It's the Environment, Stupid.

Wednesday, June 21, 2006

Cities - integrated long term planning

Have you heard of Jeremy Harris? he's the former mayor of Honolulu, Hawaii. I hadn't until I saw him speak yesterday as aprt of a panel called "How to Integrate Environmental Aspects in City Long Term Strategic Planning." After his dynamic power point presentation, I'm surprised I hadn't heard about him before (or Honolulu for that matter - they've got some cool things going on.)

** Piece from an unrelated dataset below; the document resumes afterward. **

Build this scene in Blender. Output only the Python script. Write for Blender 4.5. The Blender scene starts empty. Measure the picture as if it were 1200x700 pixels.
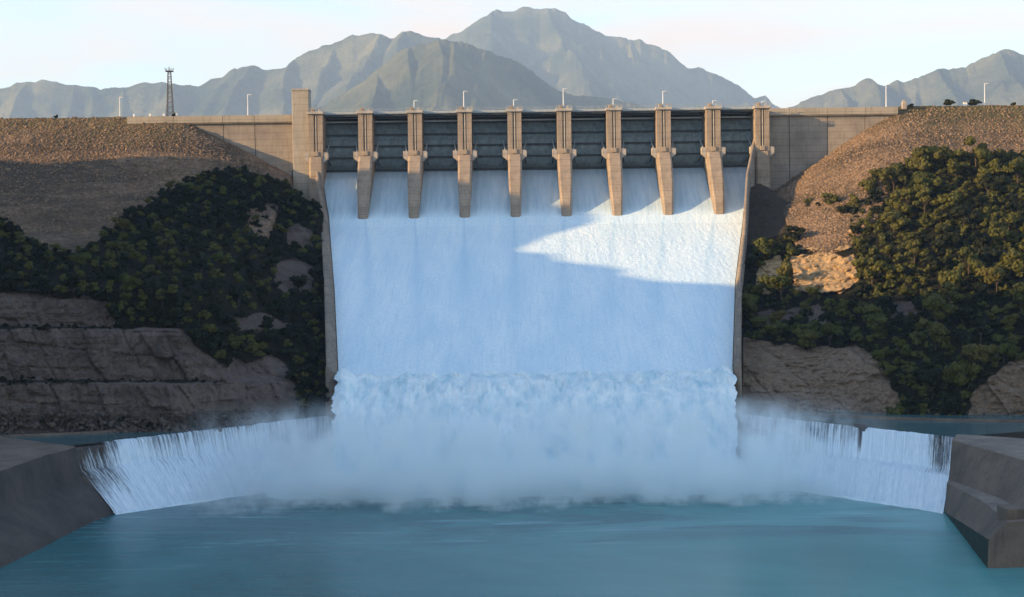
import bpy, bmesh, math, random
import numpy as np
from mathutils import Matrix, Vector

scene = bpy.context.scene
COL = scene.collection
R = math.radians

# ------------------------------------------------------------------ camera
F_PX = 1847.0                      # focal length in pixels of a 1200 px wide frame
CAM_H = 60.0
cam_data = bpy.data.cameras.new("camera")
cam = bpy.data.objects.new("camera", cam_data)
COL.objects.link(cam)
cam_data.sensor_width = 36.0
cam_data.lens = 36.0 * F_PX / 1200.0
cam_data.clip_start = 1.0
cam_data.clip_end = 90000.0
CAM_M = Matrix.Translation((0, 0, CAM_H)) @ Matrix.Rotation(R(90 - 1.55), 4, 'X') @ Matrix.Rotation(R(-0.76), 4, 'Z')
cam.matrix_world = CAM_M
scene.camera = cam
CR = np.array(CAM_M.to_3x3())

# ------------------------------------------------------------------ sun, sky, exposure
SUN = Vector((-0.91, -0.33, 0.235)).normalized()      # direction towards the sun
SUN_EL = math.asin(SUN.z)
sun_data = bpy.data.lights.new("sun", 'SUN')
sun_data.energy = 5.0
sun_data.angle = R(0.5)
sun_data.color = (1.0, 0.64, 0.29)
sun = bpy.data.objects.new("sun", sun_data)
COL.objects.link(sun)
sun.rotation_euler = SUN.to_track_quat('Z', 'Y').to_euler()

world = bpy.data.worlds.new("World")
scene.world = world
world.use_nodes = True
wt = world.node_tree
wt.nodes.clear()


def wn(t, **k):
    n = wt.nodes.new(t)
    for a, b in k.items():
        setattr(n, a, b)
    return n


w_out = wn('ShaderNodeOutputWorld')
w_bg = wn('ShaderNodeBackground')
w_bg.inputs['Strength'].default_value = 0.132
sky = wn('ShaderNodeTexSky', sky_type='NISHITA')
sky.sun_disc = False
sky.sun_elevation = SUN_EL
sky.sun_rotation = math.atan2(SUN.x, SUN.y)
sky.air_density = 1.0
sky.dust_density = 0.3
sky.ozone_density = 1.2
w_tc = wn('ShaderNodeTexCoord')
w_sep = wn('ShaderNodeSeparateXYZ')
wt.links.new(w_tc.outputs['Generated'], w_sep.inputs[0])
w_map = wn('ShaderNodeMapping')
w_map.inputs['Scale'].default_value = (1.0, 1.0, 5.0)
wt.links.new(w_tc.outputs['Generated'], w_map.inputs['Vector'])
w_noise = wn('ShaderNodeTexNoise')
w_noise.inputs['Scale'].default_value = 5.0
w_noise.inputs['Detail'].default_value = 7.0
w_noise.inputs['Roughness'].default_value = 0.55
w_noise.inputs['Distortion'].default_value = 0.4
wt.links.new(w_map.outputs[0], w_noise.inputs['Vector'])
w_nr = wn('ShaderNodeMapRange')
w_nr.inputs['From Min'].default_value = 0.36
w_nr.inputs['From Max'].default_value = 0.66
w_nr.inputs['To Min'].default_value = 0.0
w_nr.inputs['To Max'].default_value = 1.0
wt.links.new(w_noise.outputs['Fac'], w_nr.inputs['Value'])
w_el = wn('ShaderNodeMapRange', interpolation_type='SMOOTHSTEP')
w_el.inputs['From Min'].default_value = 0.0
w_el.inputs['From Max'].default_value = 0.42
w_el.inputs['To Min'].default_value = 1.0
w_el.inputs['To Max'].default_value = 0.05
wt.links.new(w_sep.outputs['Z'], w_el.inputs['Value'])
w_mul = wn('ShaderNodeMath', operation='MULTIPLY')
wt.links.new(w_nr.outputs[0], w_mul.inputs[0])
wt.links.new(w_el.outputs[0], w_mul.inputs[1])
w_lo = wn('ShaderNodeMapRange', interpolation_type='SMOOTHSTEP')   # thick milky air near the horizon
w_lo.inputs['From Min'].default_value = 0.0
w_lo.inputs['From Max'].default_value = 0.16
w_lo.inputs['To Min'].default_value = 0.5
w_lo.inputs['To Max'].default_value = 0.0
wt.links.new(w_sep.outputs['Z'], w_lo.inputs['Value'])
w_max = wn('ShaderNodeMath', operation='MAXIMUM')
wt.links.new(w_mul.outputs[0], w_max.inputs[0])
wt.links.new(w_lo.outputs[0], w_max.inputs[1])
w_mix = wn('ShaderNodeMix', data_type='RGBA')
wt.links.new(w_max.outputs[0], w_mix.inputs[0])
wt.links.new(sky.outputs[0], w_mix.inputs[6])
w_mix.inputs[7].default_value = (4.25, 2.92, 2.15, 1)
wt.links.new(w_mix.outputs[2], w_bg.inputs['Color'])
wt.links.new(w_bg.outputs[0], w_out.inputs['Surface'])

scene.view_settings.view_transform = 'Standard'
scene.view_settings.look = 'None'
scene.view_settings.exposure = 1.5
scene.view_settings.gamma = 1.0
scene.view_settings.use_curve_mapping = False
scene.render.engine = 'CYCLES'
cy = scene.cycles
cy.use_denoising = True
cy.max_bounces = 12
cy.diffuse_bounces = 3
cy.glossy_bounces = 2
cy.transmission_bounces = 2
cy.transparent_max_bounces = 12
cy.volume_bounces = 10
cy.volume_step_rate = 0.35
cy.volume_max_steps = 96
cy.caustics_reflective = False
cy.caustics_refractive = False

# ------------------------------------------------------------------ helpers
random.seed(7)
RNG = np.random.default_rng(11)


def ray(px, py):
    px = np.asarray(px, float); py = np.asarray(py, float)
    px, py = np.broadcast_arrays(px, py)
    d = np.stack([(px - 600) / F_PX, -(py - 350) / F_PX, -np.ones(px.shape)], -1)
    return d @ CR.T


def U(px, py, Y):
    """point of the place seen at photo pixel px, py at distance Y in front"""
    d = ray(px, py)
    t = np.asarray(Y, float) / d[..., 1]
    return d * t[..., None] + np.array([0, 0, CAM_H])


def UZ(px, py, z):
    d = ray(px, py)
    t = (np.asarray(z, float) - CAM_H) / d[..., 2]
    return d * t[..., None] + np.array([0, 0, CAM_H])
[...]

Harris is a self-proclaimed politician who gets it. Not only does he "get" the need for cities to be looked at as systems, and that investing in the environment makes perfect economic sense, he gets that politicians are politicians and city planning, budgeting and actions are as much based on political whim and special interest as they are on a grand master plan. I was sold on nealy all of what Harris said (with the exception of some of the sweeping declarations in his presentation that cities need to be built for high density and mixed use - it's easier said than done to make sure this is successful; plus there was something he glossed over in mentioning public transportation that included a reliance on hydrogen).

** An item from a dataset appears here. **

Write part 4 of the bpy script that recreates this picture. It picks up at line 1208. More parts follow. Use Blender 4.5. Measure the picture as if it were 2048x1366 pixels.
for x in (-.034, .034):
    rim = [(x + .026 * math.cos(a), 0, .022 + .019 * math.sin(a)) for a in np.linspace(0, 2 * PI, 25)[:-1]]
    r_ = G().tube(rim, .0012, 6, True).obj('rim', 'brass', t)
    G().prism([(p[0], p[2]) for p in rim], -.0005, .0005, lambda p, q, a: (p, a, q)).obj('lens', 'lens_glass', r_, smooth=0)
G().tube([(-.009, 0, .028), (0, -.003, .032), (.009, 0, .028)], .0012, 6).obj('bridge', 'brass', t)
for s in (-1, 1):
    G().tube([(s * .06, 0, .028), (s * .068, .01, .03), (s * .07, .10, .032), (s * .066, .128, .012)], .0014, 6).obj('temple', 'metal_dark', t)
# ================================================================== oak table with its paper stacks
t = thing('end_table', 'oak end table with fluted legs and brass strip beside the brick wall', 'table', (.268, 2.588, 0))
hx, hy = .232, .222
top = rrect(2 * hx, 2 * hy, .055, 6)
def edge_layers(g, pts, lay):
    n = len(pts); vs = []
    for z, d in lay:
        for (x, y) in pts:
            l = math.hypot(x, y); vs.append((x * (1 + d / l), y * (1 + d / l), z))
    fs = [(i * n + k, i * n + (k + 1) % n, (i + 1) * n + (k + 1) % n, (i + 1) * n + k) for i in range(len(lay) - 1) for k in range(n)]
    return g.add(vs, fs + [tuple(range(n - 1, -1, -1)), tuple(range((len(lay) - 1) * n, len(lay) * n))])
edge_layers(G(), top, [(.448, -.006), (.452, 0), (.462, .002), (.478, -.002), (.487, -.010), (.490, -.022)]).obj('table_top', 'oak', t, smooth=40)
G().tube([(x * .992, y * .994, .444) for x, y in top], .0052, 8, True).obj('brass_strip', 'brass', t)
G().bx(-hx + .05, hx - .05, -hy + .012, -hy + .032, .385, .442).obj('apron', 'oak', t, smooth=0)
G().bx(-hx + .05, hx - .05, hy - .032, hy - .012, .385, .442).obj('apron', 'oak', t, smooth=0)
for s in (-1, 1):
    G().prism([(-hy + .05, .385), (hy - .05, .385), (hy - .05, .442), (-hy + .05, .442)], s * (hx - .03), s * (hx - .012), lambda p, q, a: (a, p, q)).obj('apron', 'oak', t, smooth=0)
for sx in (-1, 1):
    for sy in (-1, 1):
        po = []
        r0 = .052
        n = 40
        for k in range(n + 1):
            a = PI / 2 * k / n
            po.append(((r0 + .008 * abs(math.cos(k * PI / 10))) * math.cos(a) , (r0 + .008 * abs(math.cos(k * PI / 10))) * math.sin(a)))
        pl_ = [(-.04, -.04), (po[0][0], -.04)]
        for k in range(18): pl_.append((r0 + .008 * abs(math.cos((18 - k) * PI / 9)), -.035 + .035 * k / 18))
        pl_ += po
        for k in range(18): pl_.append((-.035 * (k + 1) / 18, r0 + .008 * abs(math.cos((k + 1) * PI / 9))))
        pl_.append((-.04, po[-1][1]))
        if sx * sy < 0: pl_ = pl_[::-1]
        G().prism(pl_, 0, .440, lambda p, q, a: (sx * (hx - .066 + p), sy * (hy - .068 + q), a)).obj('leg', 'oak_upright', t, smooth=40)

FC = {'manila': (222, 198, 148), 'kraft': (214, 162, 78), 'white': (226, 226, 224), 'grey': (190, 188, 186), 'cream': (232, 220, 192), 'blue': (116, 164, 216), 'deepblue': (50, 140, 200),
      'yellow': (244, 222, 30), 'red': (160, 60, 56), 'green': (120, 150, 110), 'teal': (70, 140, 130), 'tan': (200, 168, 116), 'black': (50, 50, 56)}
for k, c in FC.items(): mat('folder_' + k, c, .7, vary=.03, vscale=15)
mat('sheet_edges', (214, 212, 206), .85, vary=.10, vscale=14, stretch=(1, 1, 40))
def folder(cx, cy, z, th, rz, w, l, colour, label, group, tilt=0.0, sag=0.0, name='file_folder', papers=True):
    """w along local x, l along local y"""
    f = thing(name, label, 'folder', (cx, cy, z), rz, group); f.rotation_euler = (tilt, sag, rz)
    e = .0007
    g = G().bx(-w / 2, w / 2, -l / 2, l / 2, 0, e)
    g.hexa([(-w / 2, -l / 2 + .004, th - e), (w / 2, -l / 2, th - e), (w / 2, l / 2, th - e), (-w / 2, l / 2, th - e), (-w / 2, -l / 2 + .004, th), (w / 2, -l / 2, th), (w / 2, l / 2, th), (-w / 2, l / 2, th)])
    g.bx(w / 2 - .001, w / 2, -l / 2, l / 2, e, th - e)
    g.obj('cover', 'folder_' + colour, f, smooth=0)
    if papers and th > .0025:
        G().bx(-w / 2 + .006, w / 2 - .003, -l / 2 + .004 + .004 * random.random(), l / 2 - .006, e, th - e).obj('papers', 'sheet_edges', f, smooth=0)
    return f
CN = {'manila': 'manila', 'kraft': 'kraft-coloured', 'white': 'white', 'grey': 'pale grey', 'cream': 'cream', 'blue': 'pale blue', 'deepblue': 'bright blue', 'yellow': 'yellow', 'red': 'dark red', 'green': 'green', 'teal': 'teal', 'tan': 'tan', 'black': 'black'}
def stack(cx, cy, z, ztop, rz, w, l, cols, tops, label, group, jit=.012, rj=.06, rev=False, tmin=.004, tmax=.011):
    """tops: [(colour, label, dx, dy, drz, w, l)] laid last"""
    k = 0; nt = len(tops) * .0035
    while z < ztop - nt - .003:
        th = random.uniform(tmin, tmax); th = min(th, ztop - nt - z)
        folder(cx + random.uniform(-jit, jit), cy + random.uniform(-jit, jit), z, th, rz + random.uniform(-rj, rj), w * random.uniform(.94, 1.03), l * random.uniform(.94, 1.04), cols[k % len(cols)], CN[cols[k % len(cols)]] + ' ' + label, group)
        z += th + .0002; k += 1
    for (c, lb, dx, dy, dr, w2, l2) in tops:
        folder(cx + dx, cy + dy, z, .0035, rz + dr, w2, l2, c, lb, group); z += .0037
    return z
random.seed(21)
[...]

Also speaking were Osman Asmal of South Africa, who talked about how South Africa is approaching energy solutions and climate change based on how those issues affect people's every day lives (and it's working.); and there was a representative from Hyderabad, India who spoke of a very successful public/private partnership in solid waste management.

This particular presentation was sponsored by the United Nations Environment Programme (UNEP, prounounced u-nep - and to think I've been calling it U-N-E-P for all this time), in conjunction with ICLEI, a city entwork organization, and The Cities Alliance. The Cities Alliance shared a bit of their CDS, city development strategy with the crowd.

The CDS includes what seems like a lot of common sense stuff, but apparently is fairly new in the city planning world. Elements of the strategy include, long term planning with short term goals; integrated resource use, changes in production and consumption; consideration for lcoal conditions (I could continue but this internet connection is slow, and the line behind me is long).

The session was very encouraging, especially seeing that there are organizations that are aiming to help cities with long term integrated planning solutions (Harris is also a professor for a certification course in Stockholm, Sweden for mayors and city officials on the things he talked about.)